The word 'Rongotaketake' in the exhibition title translates as 'enduring peace'. Haami Te Whaiti, curator of the exhibition as well as Treaty negotiator with the Kahungunu, says, 'This peace speaks to our future relationships with the Crown and the community here, just as much as it did to our ancestors back then. The iwi has always been committed to non-violence, and it is well-known that the Wairarapa was "the bloodless province" of Aotearoa.

Aratoi Museum has sourced taonga nationally and internationally for this large-scale project. The Museum is particularly pleased to exhibit an ornate wahaika (hand weapon) from the Sir Henry Wellcome Collection of the Fowler Museum in Los Angeles. Carved in celluloid by Jacob Heberley (1849-1906), the wahaika originally belonged to Tamahau Mahupuku, of Papawai Marae, and was presented to the 5th Earl of Ranfurly, Governor of New Zealand from 1897-1904, before his departure from Aotearoa.

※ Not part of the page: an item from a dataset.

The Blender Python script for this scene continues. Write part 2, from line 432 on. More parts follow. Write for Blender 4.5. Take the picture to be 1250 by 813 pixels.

Among the items on display: waka, wahaika, harakeke waistcoat, several korowai (cloaks), hei tiki, hinaki (eel trap), shark tooth necklace, whale ivory amulets, pounamu spearheads, fish hooks, adzes, adze heads, and needles. Along the highest wall of the museum stands the entire front of a wharenui carved by Te Nahu Haeata for the Te Ore Ore Marae; it has recently been restored.

The exhibition also includes several works from contemporary artists: Tom Donald, Ngataiharuru Taepa and Rongomaiaia Te Whaiti.

Some of the Gottfried Lindauer portraits have just returned from the major exhibition at Auckland Art Gallery. Others have never been displayed in public before.